Saturday, May 5, 2012

Copenhagen (Denmark)

Five years already?!? Denmark sounded like a fine place for my best travel partner Rich and I to celebrate our wedding anniversary.

First impressions of the country are from the train. The train itself is fast, clean, and smooth. It is so quiet I feel like I must be wearing noise-cancelling headphones. Rich comes back from the bathroom to whisper excitedly, "It's like a real one.. with porcelain and everything!" The landscape is flat, populated by bright, detached houses with modest gardens. Spring is ascendant with the green carpets of lawns and riotous arrays of daffodils and tulips on the borders. There are bike paths everywhere, including one that runs parallel to the track just beyond a hedgerow. Though sunny, it is still a little on the cool side - this is Scandinavia, after all - but the daylight hours are long - again, Scandinavia.

Copenhagen, the capital, continues along the same vein, albeit, in a big city way. It is easily walkable... and cyclable... and possibly even navegable, in the most traditional sense. Copenhagen is built on the islands of Zealand and Amager so there are quite a few interconnecting waterways, and a canal tour is supposed to be a good way to orient yourself in the city. We opted to go on foot, as usual.

A wander along the waterfront will bring you by the Royal Library (its "Black Diamond" wing should cue 2001: A Space Odyssey's score), the statue of The Little Mermaid (from the original story by Denmark's favorite son, Hans Christian Andersen), and the Copenhagen Opera House (like a fly's eye, but in a good way). We took a look at the wooden ships in the Nyhavn heritage harbour and had cozy drinks in a canal-side café in the Freetown of Christiania, an old hippie commune.

For the culturally-minded, Copenhagen has many museums. The National Museum is a good, free one... although a little overwhelming in its wealth of artefacts per exhibit. Looking at the maps, the huge eskimo section in a Danish national museum perplexed me until Rich pointed out that they do own Greenland.
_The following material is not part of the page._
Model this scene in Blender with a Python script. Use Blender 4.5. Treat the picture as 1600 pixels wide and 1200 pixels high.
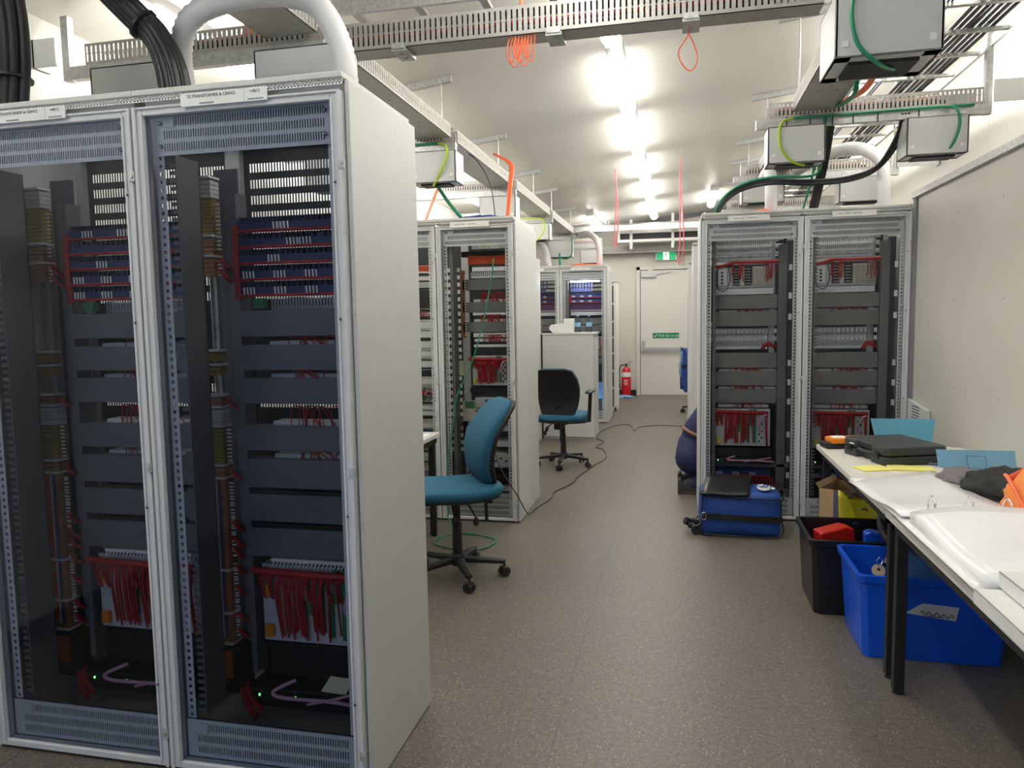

Then I just felt sheepish.

For the royally-minded, Denmark is also home to the oldest monarchy in Europe - over 1000 years old. In Copenhagen, you can visit Rosenborg Slot with its pretty formal park (aka Kongens Have) and the crown jewels in the basement. At Amalienborg Palace, current home of the royal family, the ceremonial changing of the guard takes place daily in the central square. It has nearly as much pomp as those of the British royal family's, and yet, I fancy, much smaller crowds. Even only arriving 10 minutes early, we managed to get close enough to see how fresh-faced the soldiers looked and critique their marching steps.